People can often have preconceived ideas about investing. Here’s 5 common misconceptions and why you shouldn’t worry about them.
Myths Investing
Reading time: 5 mins

Growing your personal finances over the long-term is a goal shared by many of us. And whilst investing can be a great way to generate more income and help bring projects to life, our recent survey of over 2,000 British people revealed that 62%* aren’t currently investing at all and only 2%* of Brits have invested in a Stocks & Shares ISA the first time in the past twelve months. This reluctance towards investing amongst almost two-thirds of the population no doubt has many roots, but misconceptions seem to play a significant role. Here are five of the most common myths and why they probably shouldn’t prevent you from dipping your toe in the investing world.

 

‘I don’t have enough money to invest’
Surprisingly, our survey reveals that the main obstacle for most non-investors is still the belief they need a sizeable amount of money to join the investing arena. Indeed, 30%* of Brits think they don’t have enough money to invest. Whilst this conviction may have been true in the past when investment managers targeted the very wealthy, it’s now a complete myth. Since the introduction of digital investment management services, it’s now possible to invest small sums. In fact, you can start a diverse investment Plan with as little as £1 in some cases, making investing accessible to everybody.

 

‘Investing is too risky’
Another concern people have is risk, with 19%* of those taking part in our survey believing investing comes with too much risk. Investing does present risk, but many modern investment providers come equipped with slick tools to help choose a risk level that suits you. Risk can be mitigated by the choices you make as an investor. Buying lots of different types of assets (i.e. bonds, shares, and so on) is a process known as diversification and helps by spreading your risk. Our blog 5 things you need to know about diversification, will go into a bit more detail of how it works. 

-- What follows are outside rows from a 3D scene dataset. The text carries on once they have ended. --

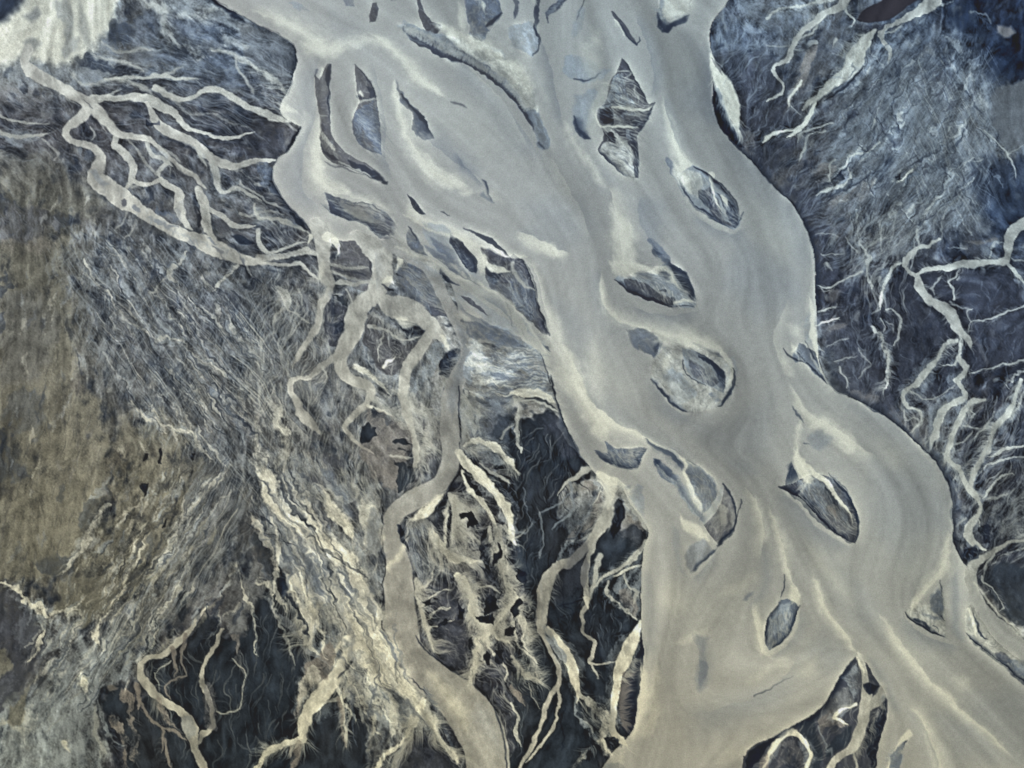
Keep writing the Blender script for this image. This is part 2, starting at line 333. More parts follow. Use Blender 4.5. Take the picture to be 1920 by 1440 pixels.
RV('L','400 840 480 900 420 1060 300 1160 120 1330 40 1400 100 1250 260 1100 340 960',1100,80,.7,122,.35)
RV('C','400 880 470 920 400 1060 260 1170 140 1330 200 1150',140,90,.55,122,.35)
RV('b','0 470 130 600 200 830 360 840 400 920 300 1090 100 1140 0 1090',600,26,.4,102,.4)
RV('c','470 560 700 560 760 700 700 900 520 900 440 720',900,70,.6,98,.8)
RV('c','480 900 620 900 720 1060 740 1220 820 1380 700 1360 580 1180',260,80,.4,62,.5)
RV('L','1640 90 1860 90 1860 380 1760 440 1600 420',1500,30,.6,125,.4)
RV('c','1680 100 1820 120 1840 380 1700 380',160,80,.5,62,.3)
RV('L','200 60 480 60 540 200 300 240',500,90,.5,20,.6)
# --- the moss and silt flats: gouges
RV('K','160 860 400 830 420 940 300 1090 160 1060',55,22,.6,105,.5,2); RV('N','0 640 180 760 220 900 150 1060 0 1060',90,22,.35,100,.6)
A('K','268 905 280 900 282 918 272 925 266 918',3,.85,1.5); A('K','296 845 303 842 303 870 298 870',2.5,.8); A('K','270 850 278 850 277 862 270 862',2.5,.8); A('K','308 978 316 972 314 985 308 988',2.5,.8); A('K','361 850 366 848 364 862 360 862',2.5,.8)
S('c','275 640 4, 200 570 0'.replace('0\'','0'),3,0)
S('c','160 488 4, 172 515 5, 190 545 5, 215 570 6, 240 598 6, 265 615 6, 300 632 5, 340 645 5, 375 665 5, 400 690 5, 420 705 4',4,.75,2,.9)
S('c','340 545 3, 365 565 4, 400 595 5, 440 630 4',4,.6,2,.9); S('c','300 560 3, 315 590 3, 335 615 3',4,.5,2,.9); S('c','265 770 4, 300 800 5, 360 810 6, 375 835 7, 395 860 6',4,.8,2,.9); S('c','240 755 4, 255 770 4,280 790 6, 310 800 5',4,.7,2,.9)
S('c','360 720 4, 380 755 5, 400 775 5',4,.6,2,.9); S('c','330 730 3, 350 745 4, 375 765 5',4,.5,2,.9)
S('c','345 475 4, 335 490 5, 318 505 8, 318 518 7, 328 530 5, 332 545 4',3,.75,1.5,.6); S('c','315 515 4, 300 535 4, 285 550 4',3,.6,1.5,.6)
S('c','447 490 5, 430 508 7, 415 525 5, 398 545 3',3,.75,1.5,.6); S('c','240 395 4, 228 415 4, 215 430 3',3,.5); S('c','255 415 4, 245 435 5, 232 448 3',3,.5)
S('c','200 945 6, 190 960 8, 175 980 8, 163 995 10, 157 1015 12, 155 1035 9, 140 1045 6, 128 1060 8, 118 1078 6',3,.8,1.6,.8)
S('c','415 885 6, 400 905 8, 380 930 8, 345 965 7, 330 1000 5, 325 1020 5, 305 1040 5, 303 1060 5',5,.65,2,1)
S('C','8 1098 8, 35 1108 9, 55 1128 11, 72 1138 10, 92 1143 5',5,.7,2.5,.8); S('c','95 1142 3, 125 1145 5, 147 1152 8, 148 1175 7, 140 1195 6, 132 1212 4',5,.7,2,.8)
S('C','230 1080 6, 226 1105 7, 220 1130 4, 215 1145 5, 190 1170 8, 183 1200 6, 184 1220 4',5,.6,2,.9); S('c','290 1070 10, 285 1100 6, 240 1180 8, 200 1210 8',6,.4,2,1)
S('C','85 1165 6, 78 1190 8, 62 1220 5, 50 1240 4',6,.6,2,.9); S('C','148 1245 8, 152 1275 12, 160 1300 16, 170 1310 12',8,.65,2,.8); S('c','110 1230 8, 75 1265 8, 60 1290 6',8,.5,2,1)
S('C','120 1390 6, 135 1410 4',3,.6); S('c','60 1300 14, 50 1360 20, 40 1420 20',20,.4,2,1)
S('c','0 1360 6, 20 1350 6, 25 1362 5, 50 1365 3',4,.4)
# --- far north-west: stream under the silt sheet
S('c','262 -10 14, 305 18 10, 316 50 9, 325 80 12, 360 100 14, 400 122 10',12,.6,2,.8); S('c','310 25 8, 350 30 8, 400 22 8, 440 35 5',8,.4,2,.9); S('c','400 45 20, 430 70 20, 450 90 16, 480 80 16',14,.4,2,.9)
S('c','200 150 4, 230 148 6, 262 146 7, 300 144 9, 330 148 6, 372 149 4',3,.85); S('c','300 142 7, 325 136 5, 345 126 3',4,.6); S('c','148 152 5, 165 158 5, 182 160 4, 210 150 5, 240 155 6, 270 165 10, 285 178 10',5,.6)
S('c','165 95 6, 183 108 6, 205 112 5, 240 118 5, 270 132 4',5,.6); S('c','195 80 4, 215 92 6, 240 98 6, 285 92 4',5,.6); S('c','120 122 12, 140 142 12, 150 160 8',8,.7,1,.5)
S('c','390 93 7, 425 98 7, 447 108 7, 470 118 8, 495 135 9, 520 160 10, 540 185 12',6,.65,1,.5); S('c','445 110 4, 447 132 5, 465 155 5, 480 175 4',4,.6)
S('c','175 182 4, 205 180 5, 225 167 3',2.5,.7); S('c','320 174 6, 350 210 5, 400 215 4, 430 230 5, 470 240 5',5,.4,1,.5)
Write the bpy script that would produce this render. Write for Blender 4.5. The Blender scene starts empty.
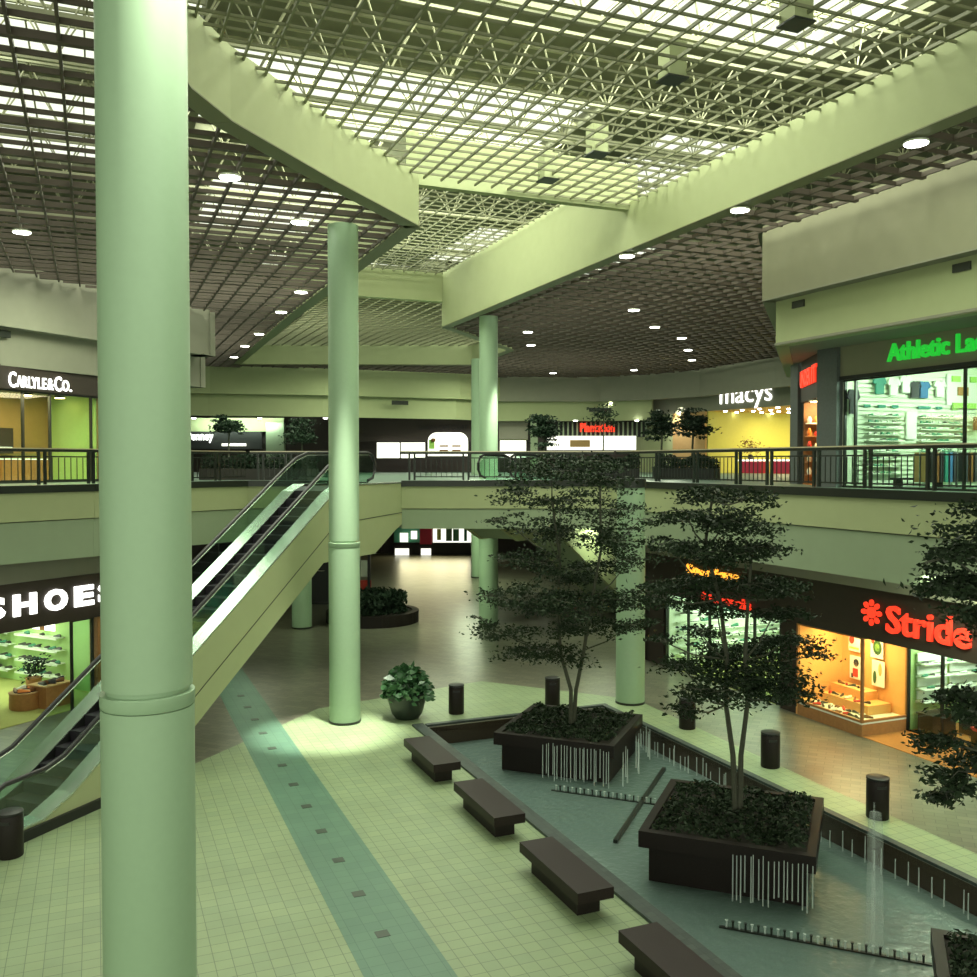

If you have lots of time, you can do it yourself, but an easier way might be to use an online investment service that makes all the important investment decisions for you. The trick is to find the right balance between the risk you’re willing to take and the level of return you’re hoping for. Asking yourself, ‘is limiting losses more important to me than making gains?’ could be a good place to start. 

 

‘I don’t understand how investing works’
Our research reveals that 16%* of Brits believe they need a good knowledge of investing before giving it a try. Yet, previous experience and expertise are not prerequisites at all. If you use an investment management service, investment professionals do the hard work for you, from picking your investments and building your portfolio to keeping it on track. All you have to do is choose how much you want to put in, how long for, and the risk level you’re willing to take. Then, you can relax and enjoy potential financial growth, knowing an expert is taking care of it for you.

 

‘I don’t want my money to be locked away’
Many digital investing services, like Wealthify, are designed to be flexible, allowing you to withdraw funds if you need to, without penalty. However, due to the up and down nature of the stock markets, you should always approach investing with a long-view, and only invest money if you believe you won’t need in the short term. Remember you should also have an emergency cash fund that you have easy access to in case something goes wrong, and this should be separate from your investments.

 

‘Why invest? I already have money in a savings account’
Putting money aside in a savings account is vital for covering unexpected expenses, but while inflation continues to outpace most available savings rates, it’s unlikely to be your best route to long-term growth. Imagine, for example, you have £2,000 in a savings account with a 1% annual interest rate. After 12 months, your savings will grow by 1% and you’d have £2,020. However, if inflation is running at 2.7% year on year, the value of your money will decrease in real terms. In other words, if you were to take your money out after 12 months, you’d lose some purchasing power. The way around this would be to find a savings rate that will beat the effect of inflation, and in this case, that means finding an annual rate higher than 2.7%!

Investing is an alternative way to get potential inflation-beating returns over the long term. History suggests that people investing during any 10-year period since 1984 in the FTSE 100 index had an 88%1 chance of making a positive return on their money.

So, if you’re comfortable taking an element of risk, investing could be a great helping hand towards achieving long-term financial growth to fund those life projects you’re dreaming about.

 

1: Bloomberg Data

 

*Wealthify ISA survey. Research conducted by Opinium Research between 9– 12 March 2018 amongst 2,010 consumers

 Figures are based on past performance and past performance is not a reliable indicator of future results.

Please remember the value of your investments can go down as well as up, and you could get back less than invested.